Douglas County, also on the higher end when it comes to home prices, went from gains to losses. The median price of a home sold in January went from $493,000 to $482,500, a decline of 2.1 percent. Condo prices are still holding up, barely. They rose 1.5 percent from $316,750 to $321,500.

Metro Denver home prices peaked in June of last year and have dipped lower month after month. Sellers are having a harder time hitting the market with the right initial price and listings are taking longer to sell. In Denver, the average time on the market has gone up from 31 days a year ago to 40 days in January, according to CAR’s numbers.

Redfin, the real estate brokerage, is reporting that 19 percent of its clients who were selling in metro Denver had competitive bids in January, down from 54 percent a year earlier.

When it comes to making year-over-year comparisons, this year’s softer market is now bumping up against what was a robust market in the first half of 2018. Unless sales find a way to really heat up this spring, future price declines are baked in.

The CAR report puts the median price of a single-home sold in metro Denver at $410,000 in January, up 2.5 percent year over year. But that median sold price will have to rise to $420,000 in February to avoid turning negative. By June, it will need to get to $439,675.
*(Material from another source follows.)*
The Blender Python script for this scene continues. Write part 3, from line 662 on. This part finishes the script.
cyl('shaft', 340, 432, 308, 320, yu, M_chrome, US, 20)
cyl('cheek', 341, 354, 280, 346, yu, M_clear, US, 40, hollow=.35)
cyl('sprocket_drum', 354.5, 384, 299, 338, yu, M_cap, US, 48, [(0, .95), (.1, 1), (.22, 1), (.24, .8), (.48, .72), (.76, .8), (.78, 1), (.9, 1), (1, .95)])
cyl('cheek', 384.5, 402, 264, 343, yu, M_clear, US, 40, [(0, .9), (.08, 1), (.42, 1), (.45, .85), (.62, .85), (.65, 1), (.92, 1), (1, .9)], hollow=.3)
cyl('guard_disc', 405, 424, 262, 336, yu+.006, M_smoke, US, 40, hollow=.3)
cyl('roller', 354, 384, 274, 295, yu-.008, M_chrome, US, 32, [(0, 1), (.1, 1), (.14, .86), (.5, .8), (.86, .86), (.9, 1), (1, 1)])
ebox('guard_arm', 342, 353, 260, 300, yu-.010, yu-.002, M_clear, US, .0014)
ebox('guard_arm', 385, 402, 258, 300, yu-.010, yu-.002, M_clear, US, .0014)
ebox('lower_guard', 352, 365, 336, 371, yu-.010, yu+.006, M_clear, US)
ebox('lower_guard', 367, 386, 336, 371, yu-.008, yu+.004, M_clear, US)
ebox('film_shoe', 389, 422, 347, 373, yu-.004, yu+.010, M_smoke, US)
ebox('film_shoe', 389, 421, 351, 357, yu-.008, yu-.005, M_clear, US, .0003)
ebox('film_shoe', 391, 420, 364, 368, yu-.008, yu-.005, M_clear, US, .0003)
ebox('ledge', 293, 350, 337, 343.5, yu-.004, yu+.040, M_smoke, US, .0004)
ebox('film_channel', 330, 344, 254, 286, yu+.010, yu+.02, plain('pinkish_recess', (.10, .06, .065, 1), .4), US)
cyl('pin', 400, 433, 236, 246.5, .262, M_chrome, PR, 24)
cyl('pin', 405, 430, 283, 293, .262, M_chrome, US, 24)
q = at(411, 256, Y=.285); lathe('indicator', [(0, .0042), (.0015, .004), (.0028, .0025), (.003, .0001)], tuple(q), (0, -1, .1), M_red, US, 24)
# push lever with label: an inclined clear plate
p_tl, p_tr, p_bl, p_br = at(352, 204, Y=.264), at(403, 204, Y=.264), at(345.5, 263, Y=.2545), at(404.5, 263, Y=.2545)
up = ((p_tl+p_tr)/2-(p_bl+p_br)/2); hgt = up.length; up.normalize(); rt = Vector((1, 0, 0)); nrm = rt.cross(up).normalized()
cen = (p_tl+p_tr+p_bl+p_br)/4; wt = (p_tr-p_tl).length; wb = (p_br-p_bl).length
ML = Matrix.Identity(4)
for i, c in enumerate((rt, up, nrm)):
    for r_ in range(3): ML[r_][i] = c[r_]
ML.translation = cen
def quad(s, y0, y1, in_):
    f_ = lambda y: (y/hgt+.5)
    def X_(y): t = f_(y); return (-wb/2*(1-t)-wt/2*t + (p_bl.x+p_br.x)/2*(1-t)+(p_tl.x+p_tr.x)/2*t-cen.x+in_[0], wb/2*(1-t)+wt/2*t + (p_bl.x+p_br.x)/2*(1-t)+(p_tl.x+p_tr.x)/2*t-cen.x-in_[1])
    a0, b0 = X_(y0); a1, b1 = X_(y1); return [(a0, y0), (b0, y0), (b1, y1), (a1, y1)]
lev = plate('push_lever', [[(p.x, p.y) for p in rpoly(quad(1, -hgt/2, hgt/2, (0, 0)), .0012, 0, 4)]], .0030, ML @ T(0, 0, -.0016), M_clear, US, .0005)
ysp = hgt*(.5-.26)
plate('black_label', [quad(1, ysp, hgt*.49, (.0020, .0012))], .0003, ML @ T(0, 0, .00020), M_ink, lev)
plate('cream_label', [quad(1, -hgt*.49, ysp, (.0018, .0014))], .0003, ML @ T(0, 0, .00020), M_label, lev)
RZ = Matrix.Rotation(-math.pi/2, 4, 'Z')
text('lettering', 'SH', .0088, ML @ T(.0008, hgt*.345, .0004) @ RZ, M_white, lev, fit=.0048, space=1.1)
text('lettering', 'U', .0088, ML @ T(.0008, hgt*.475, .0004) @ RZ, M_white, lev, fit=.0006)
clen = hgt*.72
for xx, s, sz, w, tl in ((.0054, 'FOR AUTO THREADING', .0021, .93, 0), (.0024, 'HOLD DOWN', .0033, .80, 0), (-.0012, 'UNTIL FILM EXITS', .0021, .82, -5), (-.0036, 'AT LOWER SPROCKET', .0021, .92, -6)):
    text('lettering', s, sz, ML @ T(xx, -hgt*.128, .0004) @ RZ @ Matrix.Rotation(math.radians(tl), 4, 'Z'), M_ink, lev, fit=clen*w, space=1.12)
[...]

Relative affordability was the dividing line between the counties that saw home prices rise and those that saw them fall in January.

Adams County had a 5.1-percent annual increase in the median price of a home sold last month, going from $352,000 to $370,000. Condo prices also held up there, rising 5.5 percent to $270,000.

In Arapahoe County, with the second-lowest home prices after Adams, single-family prices rose 2.8 percent to $390,000, while condo prices were up 2.6 percent to $248,700. Jefferson County experienced a 1.2-percent gain in single-family home prices, to $437,500, while condos shot up 13.5 percent to $295,000.

Broomfield County was an anomaly. New listings shot up 72.9 percent year-over-year. Despite that surge, the days on market didn’t budge at 43 and the median sales price rose 4.3 percent to $483,250 for single-family and 24.9 percent to $405,000 for condos.

Agents had hoped that more abundant listings and lower mortgage rates, which have moved from 5 percent late last year to 4.5 percent currently, would lure more buyers off of the sidelines. But now that prices are starting to fall, some buyers may wait for a better bargain or more choices down the road.

Moye said that is what she is facing now. She has gone in circles with a half-dozen buyers the past three weeks. The urgency of the past few years to act is fading.

“They keep asking questions. I am watching their hesitation to jump in,” Moye said. “If they feel like the market is slowing, they want to wait and see if it is going to get even slower.”